**What is being asked**
Where the word "scene" occurs in a line, return that line.

**Data section**
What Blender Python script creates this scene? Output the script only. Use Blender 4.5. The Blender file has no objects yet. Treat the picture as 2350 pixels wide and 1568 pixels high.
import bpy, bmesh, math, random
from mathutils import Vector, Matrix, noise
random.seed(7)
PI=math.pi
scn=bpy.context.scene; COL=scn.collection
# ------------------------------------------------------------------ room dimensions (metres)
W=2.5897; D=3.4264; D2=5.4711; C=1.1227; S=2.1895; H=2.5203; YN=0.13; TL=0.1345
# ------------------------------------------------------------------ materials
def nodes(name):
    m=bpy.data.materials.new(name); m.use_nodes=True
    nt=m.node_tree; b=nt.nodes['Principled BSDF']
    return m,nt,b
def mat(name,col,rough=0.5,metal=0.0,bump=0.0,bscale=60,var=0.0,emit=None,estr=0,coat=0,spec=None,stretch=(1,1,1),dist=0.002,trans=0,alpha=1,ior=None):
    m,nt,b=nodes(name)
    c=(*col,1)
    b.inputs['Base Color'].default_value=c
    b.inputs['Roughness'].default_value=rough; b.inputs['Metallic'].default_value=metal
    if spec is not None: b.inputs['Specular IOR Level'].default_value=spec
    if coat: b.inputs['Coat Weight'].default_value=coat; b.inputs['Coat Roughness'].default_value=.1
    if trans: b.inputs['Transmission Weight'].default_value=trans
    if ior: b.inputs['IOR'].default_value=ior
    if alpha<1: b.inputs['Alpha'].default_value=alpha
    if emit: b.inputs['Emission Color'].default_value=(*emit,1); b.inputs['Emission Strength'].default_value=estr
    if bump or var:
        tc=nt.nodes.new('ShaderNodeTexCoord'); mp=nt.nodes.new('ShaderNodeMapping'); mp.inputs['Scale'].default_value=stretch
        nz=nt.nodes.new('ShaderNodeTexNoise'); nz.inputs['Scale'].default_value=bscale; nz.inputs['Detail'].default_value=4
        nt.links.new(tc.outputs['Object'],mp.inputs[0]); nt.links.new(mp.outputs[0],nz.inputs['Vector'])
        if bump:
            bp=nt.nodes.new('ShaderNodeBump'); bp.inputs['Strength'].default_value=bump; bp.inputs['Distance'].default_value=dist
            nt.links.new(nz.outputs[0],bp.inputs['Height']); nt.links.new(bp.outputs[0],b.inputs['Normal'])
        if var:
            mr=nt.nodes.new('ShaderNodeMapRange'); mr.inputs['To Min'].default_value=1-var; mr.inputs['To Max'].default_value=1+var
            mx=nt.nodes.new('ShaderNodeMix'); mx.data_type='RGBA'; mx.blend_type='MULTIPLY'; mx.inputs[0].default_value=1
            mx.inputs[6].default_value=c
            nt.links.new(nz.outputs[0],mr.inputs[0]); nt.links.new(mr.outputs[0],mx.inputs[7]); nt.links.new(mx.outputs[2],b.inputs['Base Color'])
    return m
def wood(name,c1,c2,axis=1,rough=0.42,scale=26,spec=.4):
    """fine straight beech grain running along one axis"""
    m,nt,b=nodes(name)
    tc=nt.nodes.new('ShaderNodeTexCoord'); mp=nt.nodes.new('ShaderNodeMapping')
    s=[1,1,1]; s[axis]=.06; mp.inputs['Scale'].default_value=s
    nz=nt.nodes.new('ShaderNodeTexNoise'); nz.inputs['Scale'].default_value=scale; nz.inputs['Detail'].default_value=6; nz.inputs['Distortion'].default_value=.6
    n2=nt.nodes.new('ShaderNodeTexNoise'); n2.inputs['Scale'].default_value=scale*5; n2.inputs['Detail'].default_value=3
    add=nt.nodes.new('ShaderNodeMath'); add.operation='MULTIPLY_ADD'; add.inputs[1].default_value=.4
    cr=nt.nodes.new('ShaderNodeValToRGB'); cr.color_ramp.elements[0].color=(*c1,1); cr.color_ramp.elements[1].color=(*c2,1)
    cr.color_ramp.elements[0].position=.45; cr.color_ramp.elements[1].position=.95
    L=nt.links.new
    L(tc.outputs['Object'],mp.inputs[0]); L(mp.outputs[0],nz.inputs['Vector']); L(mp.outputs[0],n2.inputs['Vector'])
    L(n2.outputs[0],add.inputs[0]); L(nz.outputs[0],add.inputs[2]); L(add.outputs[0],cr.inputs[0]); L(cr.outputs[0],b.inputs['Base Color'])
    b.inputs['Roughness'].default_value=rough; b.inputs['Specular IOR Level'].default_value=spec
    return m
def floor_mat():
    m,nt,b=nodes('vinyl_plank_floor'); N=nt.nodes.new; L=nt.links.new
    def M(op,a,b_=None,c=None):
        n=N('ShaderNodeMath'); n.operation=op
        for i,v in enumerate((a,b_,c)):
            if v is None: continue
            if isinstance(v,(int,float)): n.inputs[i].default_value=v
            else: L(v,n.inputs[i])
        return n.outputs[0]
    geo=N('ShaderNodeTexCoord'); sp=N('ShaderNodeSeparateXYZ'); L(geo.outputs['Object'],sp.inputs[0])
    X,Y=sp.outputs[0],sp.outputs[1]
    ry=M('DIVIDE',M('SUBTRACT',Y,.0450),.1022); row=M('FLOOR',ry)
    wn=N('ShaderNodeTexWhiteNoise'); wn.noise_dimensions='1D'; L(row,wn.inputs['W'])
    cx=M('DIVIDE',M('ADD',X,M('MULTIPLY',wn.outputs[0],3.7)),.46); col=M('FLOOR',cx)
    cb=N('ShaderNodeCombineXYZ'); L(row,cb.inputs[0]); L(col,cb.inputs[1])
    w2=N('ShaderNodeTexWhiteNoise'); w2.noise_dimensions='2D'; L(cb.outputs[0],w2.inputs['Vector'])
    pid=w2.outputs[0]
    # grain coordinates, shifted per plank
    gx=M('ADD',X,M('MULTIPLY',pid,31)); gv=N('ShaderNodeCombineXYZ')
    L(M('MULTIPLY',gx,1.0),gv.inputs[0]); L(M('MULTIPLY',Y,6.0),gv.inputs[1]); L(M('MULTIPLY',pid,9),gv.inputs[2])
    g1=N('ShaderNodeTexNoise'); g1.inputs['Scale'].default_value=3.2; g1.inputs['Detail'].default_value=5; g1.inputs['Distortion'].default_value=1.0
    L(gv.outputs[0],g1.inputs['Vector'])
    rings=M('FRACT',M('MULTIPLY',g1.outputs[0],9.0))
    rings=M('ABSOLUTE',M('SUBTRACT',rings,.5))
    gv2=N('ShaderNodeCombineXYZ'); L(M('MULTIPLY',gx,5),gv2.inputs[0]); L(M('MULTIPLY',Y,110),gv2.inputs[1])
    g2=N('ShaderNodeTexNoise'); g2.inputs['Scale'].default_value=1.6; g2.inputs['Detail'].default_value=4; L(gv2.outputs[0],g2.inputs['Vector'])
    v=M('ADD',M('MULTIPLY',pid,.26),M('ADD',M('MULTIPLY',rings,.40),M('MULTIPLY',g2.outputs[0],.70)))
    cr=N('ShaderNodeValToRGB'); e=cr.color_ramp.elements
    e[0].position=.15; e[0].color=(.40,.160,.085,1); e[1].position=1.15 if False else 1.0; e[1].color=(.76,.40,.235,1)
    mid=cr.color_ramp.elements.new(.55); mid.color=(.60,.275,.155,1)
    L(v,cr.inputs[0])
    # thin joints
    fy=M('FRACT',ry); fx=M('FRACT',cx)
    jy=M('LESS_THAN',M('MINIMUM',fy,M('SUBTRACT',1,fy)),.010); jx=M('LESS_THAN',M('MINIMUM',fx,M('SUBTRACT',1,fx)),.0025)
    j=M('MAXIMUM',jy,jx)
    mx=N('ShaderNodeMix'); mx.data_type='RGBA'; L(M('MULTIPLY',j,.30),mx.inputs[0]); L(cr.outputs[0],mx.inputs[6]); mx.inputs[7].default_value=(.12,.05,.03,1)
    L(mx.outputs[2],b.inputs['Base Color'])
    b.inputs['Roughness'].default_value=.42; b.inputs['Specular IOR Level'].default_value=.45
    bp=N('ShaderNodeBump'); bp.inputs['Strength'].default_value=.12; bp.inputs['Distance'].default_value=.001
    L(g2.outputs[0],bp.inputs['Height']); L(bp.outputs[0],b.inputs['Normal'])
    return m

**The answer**
What Blender Python script creates this scene? Output the script only. Use Blender 4.5. The Blender file has no objects yet. Treat the picture as 2350 pixels wide and 1568 pixels high.
scn=bpy.context.scene; COL=scn.collection